Adding a training room and a reception area to the building was standard work for project contractor GH Phipps Wyoming LLC. However, tearing down the existing fire staging pit and building a new, larger one in its place was new territory. “That was out of the norm of what we typically do, but it’s out of the norm of what almost anybody typically does,” says GH Phipps General Manager Cris Goldy. “There are not a lot of these around the country.”

As such, the contractor hired Kirila Fire, an Ohio-based specialist in designing and manufacturing fire training facilities, to build the fire ignition system and oversee construction of the fire staging area.
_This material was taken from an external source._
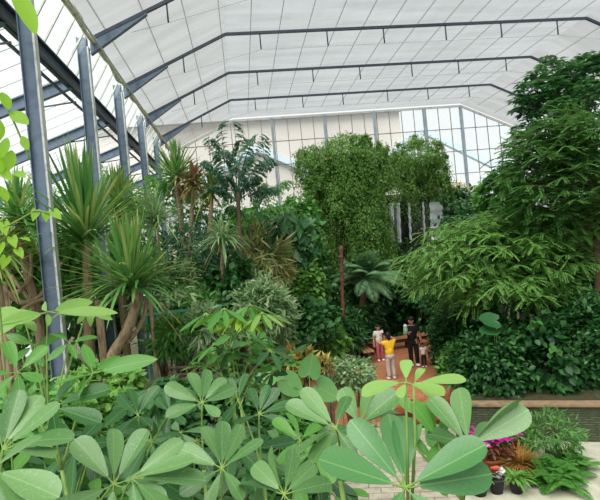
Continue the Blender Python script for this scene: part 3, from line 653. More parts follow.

Kirila also sourced and installed the software and hardware that is used to ignite the training fires.

Point of Pride

CPR has offered ARFF training for more than 25 years. Training occurs from May to September, and then the facility is winterized until the next training season. Airport employees teach the classes, run the training exercises and clean/maintain the facilities; but airport officials don’t really consider the ARFF training center a profit center.

“If you look at the cost to operate the facility and the revenue we generate, it’s close to break-even,” Januska remarks. “Why do it? It’s a point of pride for the airport and for our public safety department. We take a lot of pride in being able to provide training for other departments. Plus, having the facility at the airport, we probably have the best trained ARFF personal anywhere.”

As part of an agreement with the state, CPR offers other Wyoming airports a discount on training. In addition to training airport ARFF teams, CPR has also rented the facility to emergency response crews from National Guard units in and around Wyoming.